Saturday, 15 January 2011

Back to economics 101

Amongst the first things you will have learned during elementary economics is the difference between real and nominal interest rates. If inflation is 5% and you're getting 6% interest on your savings, the real interest is a measly 1%. If inflation is 5% and you're getting 2.5%, you're losing money and would be better off taking your money out of the bank and spending it on something. The forthcoming rise in interest rates is being trumpeted as 'good news for savers'. Unless inflation falls, of course, it will be nothing of the sort. 


At the top end, 'smart' money can invest in fine wines or art to beat inflation, but what for Mr Ordinary? Property used to offer a safe bet, but predictions are now for a further 10% fall from current values over the next 12 months. With inflation at 5%, that's a 15% drop in real asset value. 
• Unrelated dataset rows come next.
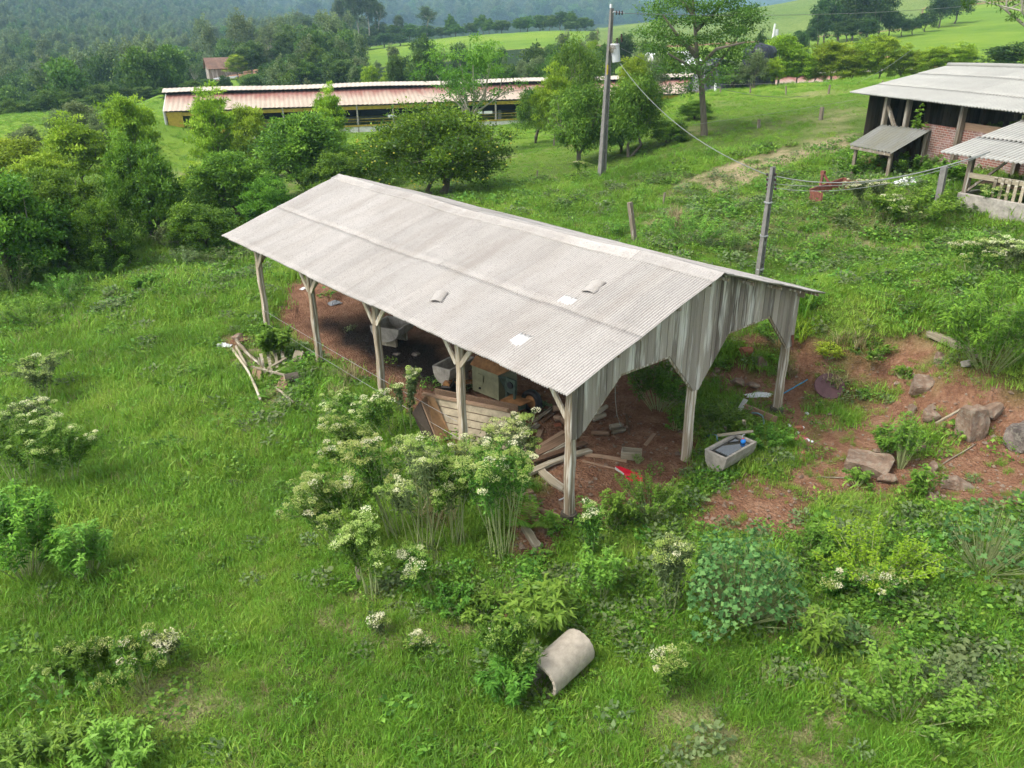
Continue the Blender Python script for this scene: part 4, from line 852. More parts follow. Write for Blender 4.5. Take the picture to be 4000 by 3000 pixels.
# roof debris
for (px, py, lb, rz, sx, sy) in [(1715,1163,'curled broken sheet fragment lying on the lower left of the shed roof', .5, .5, .42), (2320,1128,'broken sheet fragment lying on the shed roof near the gable', .2, .62, .42)]:
    d_ = ray(px, py); t_ = (HE+.03+SLP*CAM[0]-CAM[2])/(d_[2]-SLP*d_[0]); p = CAM+d_*t_
    P, F = corr(0, sx, 0, sy, .0715, .014, lambda U, V: 0*U+.05*np.sin(V/sy*math.pi), 'x', 6, 6); P = P-np.array([sx/2, sy/2, 0])
    b = MB(); TONE.pop(id(P), 0); b.add(P*np.array([.8, .8, 1]), F, 0.4); o = b.build('sheet_fragment', M_fibre, None, smooth=True); md = o.modifiers.new('t','SOLIDIFY'); md.thickness = .012
    o.location = (p[0], p[1], float(roofz(p[0], p[1]))+.045); o.rotation_euler = (0, -math.atan(SLP), rz); tag(o, lb, 'roof fragment')

# ---------------------------------------------------------------- poles and lines
def dt_pole(name, label, base, top, w0, w1, group=None):
    t = thing(name, label, 'pole', tuple(base), 0, group); d = Vector(top)-Vector(base); b = MB(); n = 24; h = d.length
    for s in (-1, 1):                      # two flanges and a web, stepped like a double-T pole
        for i in range(n):
            f0, f1 = i/n, (i+1)/n; a = d*f0; c = d*f1; wa = w0+(w1-w0)*(f0+f1)/2; off = Vector((s*wa*.38, 0, 0)); b.bar(tuple(a+off), tuple(c+off), wa*.24, wa*.62, .5, up=(0, 1, 0))
    b.build('flange', M_conc_pole, t); b = MB(); b.bar((0, 0, 0), tuple(d), (w0+w1)/2*.6, (w0+w1)/2*.2, .3, up=(0, 1, 0)); 
    for i in range(1, 6): f = i/6; wa = w0+(w1-w0)*f; b.box(tuple(d*f), (wa*.7, wa*.5, .12))
    b.build('web', M_conc_pole, t); return t, d
pb = G(2350, 690); rr_ = math.hypot(pb.x-CAM[0], pb.y-CAM[1]); pt = V3(at_r(2390, 32, rr_))
t, d = dt_pole('utility_pole', 'tall grey concrete power pole carrying a transformer behind the shed', pb, pt, .44, .2)
rv = V3(RGT); fv = Vector((math.sin(YAW), math.cos(YAW), 0))
def onp(px, py, fw=0): return V3(at_r(px, py, rr_+fw))-pb
b = MB(); c1 = onp(2408, 242, -.1); c0 = onp(2402, 175, -.1); b.tube([tuple(c1), tuple(c0)], [.22, .235], 20); tr = b.build('transformer', M_trafo, t, smooth=False)
b = MB(); b.tube([tuple(c0-Vector((0, 0, .02))), tuple(c0+Vector((0, 0, .06)))], [.26, .23], 20); b.build('lid', M_trafo, tr)
for (x, y0, y1) in ((2411, 172, 148), (2428, 165, 132)): b = MB(); b.tube([tuple(onp(x, y0, -.1)), tuple(onp(x, y1, -.1))], .05, 8); b.build('bushing', M_insul, tr)
b = MB(); b.tube([tuple(onp(2392, 50)), tuple(onp(2398, 46)), tuple(onp(2440, 52))], .03, 6); b.build('bracket', M_metal, t)
for x in (2408, 2419, 2430): b = MB(); q = onp(x, 50); b.tube([tuple(q-rv*.03), tuple(q+rv*.03)], .11, 12); b.build('insulator', M_insul, t)
b = MB(); b.tube([tuple(onp(2386, 30)), tuple(onp(2387, 16))], .07, 8); b.build('top_cap', M_plastic, t)
b = MB(); q = onp(2373, 272, -.24); b.bar(tuple(q-Vector((0, 0, .25))), tuple(q+Vector((0, 0, .25))), .09, .02, up=(0, 1, 0)); b.build('warning_plate', M_yellowp, t)
b = MB(); rg = np.random.RandomState(2); c = onp(2394, 190, -.25)
for k in range(60): a = rnd_dir(rg, 1)[0]*.2; e = rnd_dir(rg, 1)[0]*.22; b.bar(tuple(np.array(c)+a), tuple(np.array(c)+e), .012)
tag(b.build('bird_nest', M_plankg, None, loc=pb), 'straw bird nest wedged between transformer and power pole', 'nest')
p2b = G(2962, 1092); r2 = math.hypot(p2b.x-CAM[0], p2b.y-CAM[1]); p2t = V3(at_r(3020, 652, r2))
t2, d2 = dt_pole('service_pole', 'short grey concrete pole with wire brackets beyond the right roof edge', p2b, p2t, .26, .17)
def on2(px, py, fw=0): return V3(at_r(px, py, r2+fw))
for s, xs in ((-1, 3001), (1, 3029)):
    b = MB(); b.tube([tuple(on2(xs, 678)-p2b), tuple(on2(xs-4, 742)-p2b)], .012, 6); b.build('rack', M_metal, t2)
    for y in (682, 702, 722, 738): b = MB(); q = on2(xs-2+s*2, y)-p2b; b.tube([tuple(q-Vector((0, 0, .04))), tuple(q+Vector((0, 0, .04)))], .04, 8); b.build('spool_insulator', M_insul, t2)
for y in (790, 920, 1050): 
    b = MB(); q = on2(3012-(y-700)*.125, y)-p2b; b.tube([tuple(q-Vector((0, 0, .02))), tuple(q+Vector((0, 0, .02)))], .14, 10); b.build('strap', M_metal, t2)
M_cableg = simple('grey_cable', (.2, .21, .2), .6, var=.2)
def cable(label, A, B, sg, r=.012, m=None, name='power_line'):
    A = V3(A); B = V3(B); b = MB(); b.tube([tuple(A.lerp(B, i/20)-Vector((0, 0, sg*4*(i/20)*(1-i/20)))) for i in range(21)], r, 5); return tag(b.build(name, m or M_cableg), label, 'cable')
cable('twisted cable sagging from the transformer down to the short pole', onp(2420, 245)+pb, on2(3000, 684), .7, .016)
cable('upper service cable from the short pole to the front barn roof', on2(3032, 688), at_r(3868, 592, 24), .45, .016)
cable('middle thin wire from the short pole towards the front barn', on2(3030, 718), at_r(3860, 598, 24), .35, .009)
cable('lowest thin wire from the short pole towards the front barn', on2(3030, 735), at_r(3850, 604, 24), .4, .009)
cable('high conductor running right from the tall power pole across the maize hill', onp(2440, 52)+pb, at_r(4060, -8, 80), .5, .014)
cable('low cable crossing in front of the tall tree and tarp', onp(2428, 190)+pb, at_r(3560, 195, 95), 3.4, .016)
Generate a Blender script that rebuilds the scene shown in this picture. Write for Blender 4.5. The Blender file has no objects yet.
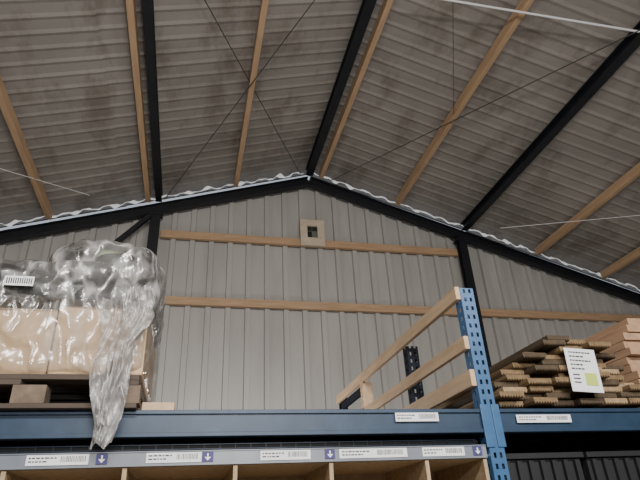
import bpy, bmesh, math, random
from mathutils import Vector, Matrix, noise
EYE=1.6
# ------------------------------------------------------------------ helpers
def mat(name,col,rough=.6,metal=0,var=.15,scale=6,bump=.1,bscale=30,stretch=(1,1,1),col2=None,emit=0,spec=.5,stain=None):
    m=bpy.data.materials.new(name);m.use_nodes=True
    nt=m.node_tree;b=nt.nodes['Principled BSDF']
    b.inputs['Roughness'].default_value=rough;b.inputs['Metallic'].default_value=metal
    b.inputs['Specular IOR Level'].default_value=spec
    tc=nt.nodes.new('ShaderNodeTexCoord');mp=nt.nodes.new('ShaderNodeMapping');mp.inputs['Scale'].default_value=stretch
    nt.links.new(tc.outputs['Object'],mp.inputs[0])
    n=nt.nodes.new('ShaderNodeTexNoise');n.inputs['Scale'].default_value=scale;n.inputs['Detail'].default_value=6
    nt.links.new(mp.outputs[0],n.inputs['Vector'])
    r=nt.nodes.new('ShaderNodeValToRGB');r.color_ramp.elements[0].position=.3;r.color_ramp.elements[1].position=.7
    c2=col2 or tuple(c*(1-var*2) for c in col)
    r.color_ramp.elements[0].color=(*c2,1);r.color_ramp.elements[1].color=(*col,1)
    nt.links.new(n.outputs[0],r.inputs[0]);out=r.outputs[0]
    if stain:
        n3=nt.nodes.new('ShaderNodeTexNoise');n3.inputs['Scale'].default_value=stain[0];n3.inputs['Detail'].default_value=8;n3.inputs['Roughness'].default_value=.7
        mp3=nt.nodes.new('ShaderNodeMapping');mp3.inputs['Scale'].default_value=stain[1];nt.links.new(tc.outputs['Object'],mp3.inputs[0])
        nt.links.new(mp3.outputs[0],n3.inputs['Vector'])
        r3=nt.nodes.new('ShaderNodeValToRGB');r3.color_ramp.elements[0].position=.50;r3.color_ramp.elements[0].color=(0,0,0,1);r3.color_ramp.elements[1].position=.64
        nt.links.new(n3.outputs[0],r3.inputs[0])
        mx=nt.nodes.new('ShaderNodeMixRGB');mx.blend_type='MULTIPLY';mx.inputs[2].default_value=(*stain[2],1)
        nt.links.new(r3.outputs[0],mx.inputs[0]);nt.links.new(out,mx.inputs[1]);out=mx.outputs[0]
    nt.links.new(out,b.inputs['Base Color'])
    if bump:
        n2=nt.nodes.new('ShaderNodeTexNoise');n2.inputs['Scale'].default_value=bscale;nt.links.new(mp.outputs[0],n2.inputs['Vector'])
        bp=nt.nodes.new('ShaderNodeBump');bp.inputs['Strength'].default_value=bump;bp.inputs['Distance'].default_value=.01
        nt.links.new(n2.outputs[0],bp.inputs['Height']);nt.links.new(bp.outputs[0],b.inputs['Normal'])
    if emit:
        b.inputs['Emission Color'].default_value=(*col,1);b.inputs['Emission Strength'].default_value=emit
    return m
def film_mat(name,haze,crease,gloss,rough=.15,scl=1.0,grey=.62):
    """thin clear polyethylene: transparent + sharp gloss on creased normals + a little milky haze on the creases"""
    m=bpy.data.materials.new(name);m.use_nodes=True;nt=m.node_tree;nt.nodes.remove(nt.nodes['Principled BSDF'])
    N=nt.nodes.new;Lk=nt.links.new;out=nt.nodes['Material Output']
    tc=N('ShaderNodeTexCoord')
    mp=N('ShaderNodeMapping');mp.inputs['Scale'].default_value=(scl,scl,.55*scl);mp.inputs['Rotation'].default_value=(.15,.7,.3)
    Lk(tc.outputs['Object'],mp.inputs[0])
    n=N('ShaderNodeTexNoise');n.inputs['Scale'].default_value=5;n.inputs['Detail'].default_value=2
    Lk(mp.outputs[0],n.inputs['Vector'])
    mixv=N('ShaderNodeMixRGB');mixv.inputs[0].default_value=.3
    Lk(mp.outputs[0],mixv.inputs[1]);Lk(n.outputs['Color'],mixv.inputs[2])
    vo=N('ShaderNodeTexVoronoi');vo.inputs['Scale'].default_value=13;vo.feature='F1'
    Lk(mixv.outputs[0],vo.inputs['Vector'])
    ve=N('ShaderNodeTexVoronoi');ve.inputs['Scale'].default_value=9;ve.feature='DISTANCE_TO_EDGE'
    Lk(mixv.outputs[0],ve.inputs['Vector'])
    bp=N('ShaderNodeBump');bp.inputs['Strength'].default_value=1;bp.inputs['Distance'].default_value=.035
    Lk(vo.outputs['Distance'],bp.inputs['Height'])
    cr=N('ShaderNodeMapRange');cr.inputs[1].default_value=0;cr.inputs[2].default_value=.10;cr.inputs[3].default_value=crease;cr.inputs[4].default_value=haze
    Lk(ve.outputs['Distance'],cr.inputs[0])
    n4=N('ShaderNodeTexNoise');n4.inputs['Scale'].default_value=5;n4.inputs['Detail'].default_value=4
    Lk(tc.outputs['Object'],n4.inputs['Vector'])
    mr=N('ShaderNodeMapRange');mr.inputs[1].default_value=.38;mr.inputs[2].default_value=.62;mr.inputs[3].default_value=.35;mr.inputs[4].default_value=1.6
    Lk(n4.outputs[0],mr.inputs[0])
    mu=N('ShaderNodeMath');mu.operation='MULTIPLY';mu.use_clamp=True;Lk(cr.outputs[0],mu.inputs[0]);Lk(mr.outputs[0],mu.inputs[1])
    tr=N('ShaderNodeBsdfTransparent');tr.inputs[0].default_value=(.93,.93,.93,1)
    df=N('ShaderNodeBsdfDiffuse');df.inputs[0].default_value=(grey,grey*.98,grey*.98,1);Lk(bp.outputs[0],df.inputs['Normal'])
    gl=N('ShaderNodeBsdfGlossy');gl.inputs['Roughness'].default_value=rough;gl.inputs[0].default_value=(.9,.9,.9,1);Lk(bp.outputs[0],gl.inputs['Normal'])
    lw=N('ShaderNodeLayerWeight');lw.inputs['Blend'].default_value=.3;Lk(bp.outputs[0],lw.inputs['Normal'])
    ma=N('ShaderNodeMath');ma.operation='MULTIPLY_ADD';ma.inputs[1].default_value=.4;ma.inputs[2].default_value=gloss;ma.use_clamp=True;Lk(lw.outputs['Fresnel'],ma.inputs[0])
    m1=N('ShaderNodeMixShader');Lk(mu.outputs[0],m1.inputs[0]);Lk(tr.outputs[0],m1.inputs[1]);Lk(df.outputs[0],m1.inputs[2])
    m2=N('ShaderNodeMixShader');Lk(ma.outputs[0],m2.inputs[0]);Lk(m1.outputs[0],m2.inputs[1]);Lk(gl.outputs[0],m2.inputs[2])
    Lk(m2.outputs[0],out.inputs[0])
    return m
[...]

A rise in interest rates will also be the catalyst for earnings growth. Wage rises have been held down for the past two years (except for the fat cats at the top, who saw their wedge rise by 55% last year) as the interest rate has lingered near zero, but this won't continue. The only thing the government can do to forestall wage inflation is to cut tax. And this is the bold stroke I urge upon the Cameron government; a full 3% cut in employee's NI and a 2% cut in employer's contributions from April. If Cameron dithers, he's inviting a perfect political Hell for the coalition in 2011, with high and rising unemployment, repossessions, bankruptcies and commercial property joining residential in a nosedive. Does he have the balls?

1 comment:

Anonymous said...

Good article in Telegraph. http://www.telegraph.co.uk/finance/economics/8246501/Bold-reform-needed-if-capitalisms-heart-to-beat-more-strongly.html#
One poster makes the rather cynical claim that "Osbourne is going to destroy growth over the next 3 years and use rising unemployment to hold wages down so interest rates can be held down artificially.

He'll reflate for the 2015 election and with 6% real RPI, he will have achieved a 20% or so real reduction in debt values, the cost being a massive reduction of spending power for real goods."